Oh, and randomly in regards to the Cajun Meatloaf, if the link works in my post, it should take you to the recipe.

C and H Romenesko said...

I think the fundamental difference is that the Danes believe everyone is equal, has value and is no more important than the next person (similar to your post on there being no middle class) and let's face it...that is NOT the case in the states. In the US and in other countries like Mexico, the thought is that if you can afford to buy it once, then you have enough money to buy it again.

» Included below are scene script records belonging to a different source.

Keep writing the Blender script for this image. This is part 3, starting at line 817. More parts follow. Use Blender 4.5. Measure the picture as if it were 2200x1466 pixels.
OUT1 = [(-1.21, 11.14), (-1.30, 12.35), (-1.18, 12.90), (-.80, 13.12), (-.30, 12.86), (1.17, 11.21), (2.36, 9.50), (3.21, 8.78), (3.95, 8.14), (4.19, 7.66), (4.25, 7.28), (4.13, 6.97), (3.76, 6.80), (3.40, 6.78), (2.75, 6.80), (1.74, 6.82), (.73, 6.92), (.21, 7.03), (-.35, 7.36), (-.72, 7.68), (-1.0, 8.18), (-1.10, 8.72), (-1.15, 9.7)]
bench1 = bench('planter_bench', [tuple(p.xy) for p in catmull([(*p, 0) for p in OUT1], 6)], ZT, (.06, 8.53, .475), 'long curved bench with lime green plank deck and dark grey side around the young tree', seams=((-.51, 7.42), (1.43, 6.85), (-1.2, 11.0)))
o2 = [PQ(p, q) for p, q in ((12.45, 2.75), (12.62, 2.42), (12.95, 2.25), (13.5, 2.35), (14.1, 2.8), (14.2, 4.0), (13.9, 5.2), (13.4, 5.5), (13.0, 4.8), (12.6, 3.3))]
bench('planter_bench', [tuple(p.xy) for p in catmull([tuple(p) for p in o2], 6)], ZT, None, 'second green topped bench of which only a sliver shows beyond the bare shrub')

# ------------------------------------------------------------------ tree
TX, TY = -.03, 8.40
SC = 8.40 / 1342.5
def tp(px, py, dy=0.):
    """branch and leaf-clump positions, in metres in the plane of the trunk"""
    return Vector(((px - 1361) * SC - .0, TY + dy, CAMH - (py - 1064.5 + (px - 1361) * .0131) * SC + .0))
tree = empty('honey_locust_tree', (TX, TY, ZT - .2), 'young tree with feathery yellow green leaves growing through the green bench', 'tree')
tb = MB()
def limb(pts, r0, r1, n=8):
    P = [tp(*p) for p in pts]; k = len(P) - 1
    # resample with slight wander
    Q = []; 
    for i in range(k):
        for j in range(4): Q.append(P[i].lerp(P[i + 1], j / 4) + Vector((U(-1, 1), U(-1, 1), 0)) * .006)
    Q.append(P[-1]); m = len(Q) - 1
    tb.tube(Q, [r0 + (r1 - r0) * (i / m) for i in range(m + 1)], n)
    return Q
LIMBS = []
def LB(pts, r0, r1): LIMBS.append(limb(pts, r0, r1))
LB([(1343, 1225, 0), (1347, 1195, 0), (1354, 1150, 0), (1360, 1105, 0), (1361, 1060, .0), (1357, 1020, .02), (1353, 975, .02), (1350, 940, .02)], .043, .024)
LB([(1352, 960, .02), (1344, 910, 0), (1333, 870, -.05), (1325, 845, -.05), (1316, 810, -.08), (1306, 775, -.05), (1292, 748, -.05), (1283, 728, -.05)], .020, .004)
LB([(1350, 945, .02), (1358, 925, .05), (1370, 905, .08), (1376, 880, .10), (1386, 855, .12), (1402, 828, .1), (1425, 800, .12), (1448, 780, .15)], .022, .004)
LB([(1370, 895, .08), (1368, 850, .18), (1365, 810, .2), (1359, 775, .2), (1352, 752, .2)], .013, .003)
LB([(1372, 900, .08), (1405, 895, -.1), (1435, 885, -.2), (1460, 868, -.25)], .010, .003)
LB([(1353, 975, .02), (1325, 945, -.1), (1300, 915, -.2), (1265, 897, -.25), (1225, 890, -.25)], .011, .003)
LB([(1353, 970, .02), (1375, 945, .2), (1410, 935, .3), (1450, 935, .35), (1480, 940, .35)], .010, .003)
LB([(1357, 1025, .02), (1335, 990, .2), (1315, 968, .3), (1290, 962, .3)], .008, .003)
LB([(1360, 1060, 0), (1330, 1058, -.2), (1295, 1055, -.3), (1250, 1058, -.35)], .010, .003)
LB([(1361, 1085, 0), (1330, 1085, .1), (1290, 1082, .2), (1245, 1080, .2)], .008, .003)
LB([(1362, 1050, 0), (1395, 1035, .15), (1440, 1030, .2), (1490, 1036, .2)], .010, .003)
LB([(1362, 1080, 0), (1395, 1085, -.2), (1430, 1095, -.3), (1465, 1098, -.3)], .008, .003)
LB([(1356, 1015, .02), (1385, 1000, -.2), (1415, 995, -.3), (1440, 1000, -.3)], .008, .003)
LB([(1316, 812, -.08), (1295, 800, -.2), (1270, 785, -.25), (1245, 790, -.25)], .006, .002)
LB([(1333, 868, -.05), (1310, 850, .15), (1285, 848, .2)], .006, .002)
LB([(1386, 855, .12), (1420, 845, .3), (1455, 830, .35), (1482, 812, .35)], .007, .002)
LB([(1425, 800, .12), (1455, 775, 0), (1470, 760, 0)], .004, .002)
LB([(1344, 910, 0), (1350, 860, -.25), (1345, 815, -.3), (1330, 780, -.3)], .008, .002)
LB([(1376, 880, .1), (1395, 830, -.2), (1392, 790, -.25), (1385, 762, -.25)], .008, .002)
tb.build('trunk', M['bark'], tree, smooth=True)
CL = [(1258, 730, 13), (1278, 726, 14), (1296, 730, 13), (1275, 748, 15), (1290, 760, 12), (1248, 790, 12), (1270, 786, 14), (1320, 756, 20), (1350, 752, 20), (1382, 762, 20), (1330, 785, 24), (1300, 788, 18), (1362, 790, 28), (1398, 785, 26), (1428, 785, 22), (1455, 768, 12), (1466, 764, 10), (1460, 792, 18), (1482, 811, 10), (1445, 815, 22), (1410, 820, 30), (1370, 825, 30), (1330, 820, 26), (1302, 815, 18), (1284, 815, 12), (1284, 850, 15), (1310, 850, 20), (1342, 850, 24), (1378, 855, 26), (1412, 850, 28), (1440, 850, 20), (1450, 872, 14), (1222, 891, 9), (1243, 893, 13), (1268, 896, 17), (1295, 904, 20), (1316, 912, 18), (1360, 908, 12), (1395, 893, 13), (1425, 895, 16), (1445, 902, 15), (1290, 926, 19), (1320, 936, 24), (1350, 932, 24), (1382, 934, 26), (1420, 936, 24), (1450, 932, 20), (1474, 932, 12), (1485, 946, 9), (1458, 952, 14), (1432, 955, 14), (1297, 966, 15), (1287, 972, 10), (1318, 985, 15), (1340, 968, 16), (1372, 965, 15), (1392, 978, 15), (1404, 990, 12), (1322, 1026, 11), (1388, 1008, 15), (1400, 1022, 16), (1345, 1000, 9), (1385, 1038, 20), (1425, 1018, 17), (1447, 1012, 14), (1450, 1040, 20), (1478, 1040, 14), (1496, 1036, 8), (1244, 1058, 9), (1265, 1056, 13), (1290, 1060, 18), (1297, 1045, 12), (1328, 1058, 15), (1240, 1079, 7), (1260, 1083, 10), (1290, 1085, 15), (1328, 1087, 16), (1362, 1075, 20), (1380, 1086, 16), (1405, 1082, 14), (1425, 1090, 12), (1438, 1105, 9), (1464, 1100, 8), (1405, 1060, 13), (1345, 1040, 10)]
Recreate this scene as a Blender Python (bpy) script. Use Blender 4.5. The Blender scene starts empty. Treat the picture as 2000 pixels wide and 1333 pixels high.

As an aside. We have some Danish friends that have two teen boys. They are the most polite, interesting, and engaging two boys that I have ever met. I don't know if it is amazing parenting or a product of Danish society. On the otherhand, I know numerous US folks that have monsters for children.

Stephanie said...

Well, I'm not sure about Herning but in Aarhus, Copenhagen, Malmo and Lund you'd better NOT leave your bike unlocked, or out in the middle of town at night because it will get stolen. And the likelihood that your crappy bike you bought that's painted over is actually a stolen bike is pretty high. When I arrived at school Swedish students said just to steal a bike if you didn't want to buy one - so I guess that's one kind of theft that definitely still exists.

Mom said...

The truth of the matter is there are thugs in the US and thugs in Denmark. It is wonderful that you live in a small town where the crime rate is low and people are respectful of others. There are many honest, hard working Americans who would never steal from anyone - I saw a man in Biloxi that dropped his wallet and an older gentleman picke it up and chased him down to give it back. There are lots of good people if you just look for them. Of course there are thieves here and in most countries. And as for the behavior or children- mine were raised in Texas and they were always polite & respectful and now as adults - guess what - they are still polite & respectful. There are brats in Texas and I'm sure there are a few in Denmark also. I love the new things that you are learning about your new home -but don't forget there are lots of good things about your "old" home.